[Set exercise] Retype each line of the listing below, from the first through the one holding "y += .6035; k += 1", with no other lines.

** BEGIN **

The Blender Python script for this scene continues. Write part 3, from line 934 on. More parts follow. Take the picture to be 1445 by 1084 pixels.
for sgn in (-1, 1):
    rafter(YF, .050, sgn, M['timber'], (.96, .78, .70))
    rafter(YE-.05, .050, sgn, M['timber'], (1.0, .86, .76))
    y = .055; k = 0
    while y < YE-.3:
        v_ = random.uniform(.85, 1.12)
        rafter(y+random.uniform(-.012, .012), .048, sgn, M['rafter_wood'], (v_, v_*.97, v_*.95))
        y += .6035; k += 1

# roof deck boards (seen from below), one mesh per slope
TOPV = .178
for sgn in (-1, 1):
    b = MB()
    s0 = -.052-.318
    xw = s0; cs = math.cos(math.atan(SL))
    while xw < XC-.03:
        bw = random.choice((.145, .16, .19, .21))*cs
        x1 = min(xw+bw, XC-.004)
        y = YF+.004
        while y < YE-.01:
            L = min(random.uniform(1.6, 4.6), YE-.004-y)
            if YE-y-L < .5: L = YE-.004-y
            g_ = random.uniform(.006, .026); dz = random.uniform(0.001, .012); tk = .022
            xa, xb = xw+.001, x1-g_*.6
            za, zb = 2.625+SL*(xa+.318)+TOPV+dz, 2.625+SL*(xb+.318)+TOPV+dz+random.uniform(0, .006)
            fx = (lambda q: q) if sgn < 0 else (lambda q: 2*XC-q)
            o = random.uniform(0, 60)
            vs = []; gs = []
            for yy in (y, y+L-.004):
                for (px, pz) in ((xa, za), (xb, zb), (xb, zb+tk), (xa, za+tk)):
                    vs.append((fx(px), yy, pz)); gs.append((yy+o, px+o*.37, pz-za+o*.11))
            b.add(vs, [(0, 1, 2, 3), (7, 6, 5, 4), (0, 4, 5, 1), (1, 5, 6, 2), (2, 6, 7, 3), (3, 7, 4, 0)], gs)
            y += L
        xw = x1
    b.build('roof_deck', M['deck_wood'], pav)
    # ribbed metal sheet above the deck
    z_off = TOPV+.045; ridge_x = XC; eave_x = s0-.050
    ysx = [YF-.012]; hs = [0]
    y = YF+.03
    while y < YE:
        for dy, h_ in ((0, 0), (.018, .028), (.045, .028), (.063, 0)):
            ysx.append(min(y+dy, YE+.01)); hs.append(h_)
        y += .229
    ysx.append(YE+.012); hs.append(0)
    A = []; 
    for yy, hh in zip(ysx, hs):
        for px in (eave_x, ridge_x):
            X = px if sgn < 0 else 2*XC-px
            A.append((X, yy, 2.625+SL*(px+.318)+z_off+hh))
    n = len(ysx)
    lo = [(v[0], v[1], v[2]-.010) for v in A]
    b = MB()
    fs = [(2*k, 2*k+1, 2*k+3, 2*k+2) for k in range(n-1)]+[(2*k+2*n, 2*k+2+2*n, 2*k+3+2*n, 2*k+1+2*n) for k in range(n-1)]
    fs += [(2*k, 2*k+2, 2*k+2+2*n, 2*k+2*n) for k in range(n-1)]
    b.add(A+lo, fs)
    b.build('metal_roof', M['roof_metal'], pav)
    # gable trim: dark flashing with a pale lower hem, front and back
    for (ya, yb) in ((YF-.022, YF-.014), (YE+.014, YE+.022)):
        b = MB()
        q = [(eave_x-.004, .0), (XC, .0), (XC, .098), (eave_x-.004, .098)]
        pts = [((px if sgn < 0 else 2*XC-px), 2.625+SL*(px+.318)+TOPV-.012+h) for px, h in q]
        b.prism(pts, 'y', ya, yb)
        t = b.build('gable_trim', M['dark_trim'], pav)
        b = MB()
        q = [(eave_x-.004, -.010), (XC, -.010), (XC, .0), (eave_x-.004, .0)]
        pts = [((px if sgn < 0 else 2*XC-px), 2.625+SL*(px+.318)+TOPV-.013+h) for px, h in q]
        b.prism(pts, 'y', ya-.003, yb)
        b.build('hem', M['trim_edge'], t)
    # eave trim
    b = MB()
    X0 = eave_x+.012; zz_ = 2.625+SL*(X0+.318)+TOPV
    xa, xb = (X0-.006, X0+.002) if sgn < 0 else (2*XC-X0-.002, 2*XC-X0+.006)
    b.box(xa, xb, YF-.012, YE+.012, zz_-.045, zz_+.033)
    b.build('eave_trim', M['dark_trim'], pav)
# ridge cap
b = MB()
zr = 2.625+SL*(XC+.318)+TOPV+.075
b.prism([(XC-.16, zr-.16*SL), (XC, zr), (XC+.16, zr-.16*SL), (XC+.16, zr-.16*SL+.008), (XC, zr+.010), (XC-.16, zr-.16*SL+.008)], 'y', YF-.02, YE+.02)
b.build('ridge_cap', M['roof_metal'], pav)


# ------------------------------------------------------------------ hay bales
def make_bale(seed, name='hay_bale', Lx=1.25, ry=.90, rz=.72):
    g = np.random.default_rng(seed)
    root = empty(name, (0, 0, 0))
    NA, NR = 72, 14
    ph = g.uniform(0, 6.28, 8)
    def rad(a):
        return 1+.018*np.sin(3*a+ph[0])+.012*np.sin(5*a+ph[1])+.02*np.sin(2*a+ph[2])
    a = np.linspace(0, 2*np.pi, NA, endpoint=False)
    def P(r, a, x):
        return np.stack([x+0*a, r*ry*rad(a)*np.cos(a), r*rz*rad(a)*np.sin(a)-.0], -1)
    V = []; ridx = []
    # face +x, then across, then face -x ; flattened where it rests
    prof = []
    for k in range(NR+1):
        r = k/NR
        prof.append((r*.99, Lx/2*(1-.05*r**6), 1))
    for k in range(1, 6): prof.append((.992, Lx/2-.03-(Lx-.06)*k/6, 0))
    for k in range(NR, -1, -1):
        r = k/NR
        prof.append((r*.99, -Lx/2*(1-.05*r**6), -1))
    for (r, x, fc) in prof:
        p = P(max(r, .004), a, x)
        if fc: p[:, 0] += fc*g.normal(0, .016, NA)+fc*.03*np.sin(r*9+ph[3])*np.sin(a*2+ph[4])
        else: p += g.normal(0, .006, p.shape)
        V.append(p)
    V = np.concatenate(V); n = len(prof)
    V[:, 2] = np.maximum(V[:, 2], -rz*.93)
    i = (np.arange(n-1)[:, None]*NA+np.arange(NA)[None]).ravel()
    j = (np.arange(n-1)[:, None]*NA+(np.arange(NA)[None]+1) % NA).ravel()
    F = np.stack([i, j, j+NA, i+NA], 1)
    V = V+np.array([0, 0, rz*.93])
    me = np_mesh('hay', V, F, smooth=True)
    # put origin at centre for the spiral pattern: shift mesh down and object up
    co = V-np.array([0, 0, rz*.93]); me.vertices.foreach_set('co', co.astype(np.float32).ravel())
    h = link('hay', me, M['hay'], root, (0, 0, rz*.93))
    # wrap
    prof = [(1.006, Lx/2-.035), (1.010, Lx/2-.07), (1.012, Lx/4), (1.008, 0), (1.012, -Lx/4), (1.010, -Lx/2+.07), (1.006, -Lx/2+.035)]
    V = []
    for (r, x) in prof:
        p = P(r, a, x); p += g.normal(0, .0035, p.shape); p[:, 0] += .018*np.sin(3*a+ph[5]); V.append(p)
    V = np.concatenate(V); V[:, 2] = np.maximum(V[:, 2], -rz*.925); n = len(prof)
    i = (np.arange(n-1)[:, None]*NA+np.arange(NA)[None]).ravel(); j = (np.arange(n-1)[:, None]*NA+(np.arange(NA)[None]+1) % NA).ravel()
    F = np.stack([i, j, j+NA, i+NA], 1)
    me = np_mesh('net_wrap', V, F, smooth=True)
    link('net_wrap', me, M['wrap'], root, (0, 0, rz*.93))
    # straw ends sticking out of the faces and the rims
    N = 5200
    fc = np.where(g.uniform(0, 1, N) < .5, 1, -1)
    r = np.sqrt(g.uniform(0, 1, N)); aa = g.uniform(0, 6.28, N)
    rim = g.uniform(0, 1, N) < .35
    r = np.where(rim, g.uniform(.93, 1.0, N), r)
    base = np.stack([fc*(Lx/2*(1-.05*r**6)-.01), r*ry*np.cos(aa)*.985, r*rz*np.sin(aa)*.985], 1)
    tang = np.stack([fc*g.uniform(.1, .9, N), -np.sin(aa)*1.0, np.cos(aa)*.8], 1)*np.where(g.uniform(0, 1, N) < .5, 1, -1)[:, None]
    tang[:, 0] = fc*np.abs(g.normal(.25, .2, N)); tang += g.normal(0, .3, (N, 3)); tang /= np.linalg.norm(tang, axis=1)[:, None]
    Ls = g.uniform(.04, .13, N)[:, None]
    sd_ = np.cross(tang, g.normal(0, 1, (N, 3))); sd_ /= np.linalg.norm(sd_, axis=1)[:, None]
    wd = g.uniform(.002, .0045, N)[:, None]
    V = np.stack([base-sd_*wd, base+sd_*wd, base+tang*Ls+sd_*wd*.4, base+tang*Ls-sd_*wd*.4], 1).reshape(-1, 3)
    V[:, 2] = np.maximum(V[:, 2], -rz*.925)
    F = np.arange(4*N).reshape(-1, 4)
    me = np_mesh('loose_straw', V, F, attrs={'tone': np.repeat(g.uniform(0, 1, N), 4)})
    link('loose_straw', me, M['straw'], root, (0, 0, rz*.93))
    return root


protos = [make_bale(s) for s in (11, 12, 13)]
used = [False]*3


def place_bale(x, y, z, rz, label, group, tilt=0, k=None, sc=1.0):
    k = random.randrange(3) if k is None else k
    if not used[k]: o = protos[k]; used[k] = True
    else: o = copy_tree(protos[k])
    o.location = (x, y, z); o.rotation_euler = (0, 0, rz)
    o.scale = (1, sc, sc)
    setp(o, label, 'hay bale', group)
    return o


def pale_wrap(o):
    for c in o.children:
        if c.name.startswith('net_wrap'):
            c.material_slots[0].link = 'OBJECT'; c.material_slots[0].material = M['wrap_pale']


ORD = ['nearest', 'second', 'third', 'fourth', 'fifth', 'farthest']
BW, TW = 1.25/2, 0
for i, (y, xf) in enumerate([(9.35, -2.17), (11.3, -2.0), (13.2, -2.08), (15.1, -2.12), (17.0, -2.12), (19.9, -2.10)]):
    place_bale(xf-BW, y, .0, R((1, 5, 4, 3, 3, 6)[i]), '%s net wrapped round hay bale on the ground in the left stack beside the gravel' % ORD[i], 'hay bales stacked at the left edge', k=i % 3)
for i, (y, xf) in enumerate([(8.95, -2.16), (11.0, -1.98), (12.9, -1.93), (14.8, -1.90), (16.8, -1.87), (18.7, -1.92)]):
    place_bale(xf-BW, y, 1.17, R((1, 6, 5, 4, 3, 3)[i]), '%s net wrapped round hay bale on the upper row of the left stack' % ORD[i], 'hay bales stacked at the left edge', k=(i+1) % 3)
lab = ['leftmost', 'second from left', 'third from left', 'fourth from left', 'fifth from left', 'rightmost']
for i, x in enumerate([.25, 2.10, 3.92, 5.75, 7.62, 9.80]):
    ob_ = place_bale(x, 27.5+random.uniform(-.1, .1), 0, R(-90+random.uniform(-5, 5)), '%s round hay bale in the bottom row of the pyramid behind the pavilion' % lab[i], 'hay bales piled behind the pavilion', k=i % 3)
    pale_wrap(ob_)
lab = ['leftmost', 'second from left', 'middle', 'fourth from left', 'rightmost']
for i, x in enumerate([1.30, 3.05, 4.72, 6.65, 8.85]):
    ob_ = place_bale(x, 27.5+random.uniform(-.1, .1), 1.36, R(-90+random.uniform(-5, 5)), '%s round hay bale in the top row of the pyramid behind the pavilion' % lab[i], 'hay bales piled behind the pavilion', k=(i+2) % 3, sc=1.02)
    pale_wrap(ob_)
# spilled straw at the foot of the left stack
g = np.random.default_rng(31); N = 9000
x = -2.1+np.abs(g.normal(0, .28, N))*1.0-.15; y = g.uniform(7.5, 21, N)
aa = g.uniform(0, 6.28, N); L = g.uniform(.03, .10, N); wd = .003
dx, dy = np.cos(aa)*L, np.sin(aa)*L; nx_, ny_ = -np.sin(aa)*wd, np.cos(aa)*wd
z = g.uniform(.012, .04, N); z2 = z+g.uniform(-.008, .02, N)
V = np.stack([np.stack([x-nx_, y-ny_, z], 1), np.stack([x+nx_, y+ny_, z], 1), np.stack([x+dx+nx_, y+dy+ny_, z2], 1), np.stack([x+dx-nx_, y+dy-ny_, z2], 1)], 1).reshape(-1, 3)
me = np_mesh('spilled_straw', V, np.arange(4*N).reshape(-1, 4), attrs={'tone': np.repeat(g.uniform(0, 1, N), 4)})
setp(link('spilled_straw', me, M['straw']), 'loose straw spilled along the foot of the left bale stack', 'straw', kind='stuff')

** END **

[Solution for this task]
The Blender Python script for this scene continues. Write part 3, from line 934 on. More parts follow. Take the picture to be 1445 by 1084 pixels.
for sgn in (-1, 1):
    rafter(YF, .050, sgn, M['timber'], (.96, .78, .70))
    rafter(YE-.05, .050, sgn, M['timber'], (1.0, .86, .76))
    y = .055; k = 0
    while y < YE-.3:
        v_ = random.uniform(.85, 1.12)
        rafter(y+random.uniform(-.012, .012), .048, sgn, M['rafter_wood'], (v_, v_*.97, v_*.95))
        y += .6035; k += 1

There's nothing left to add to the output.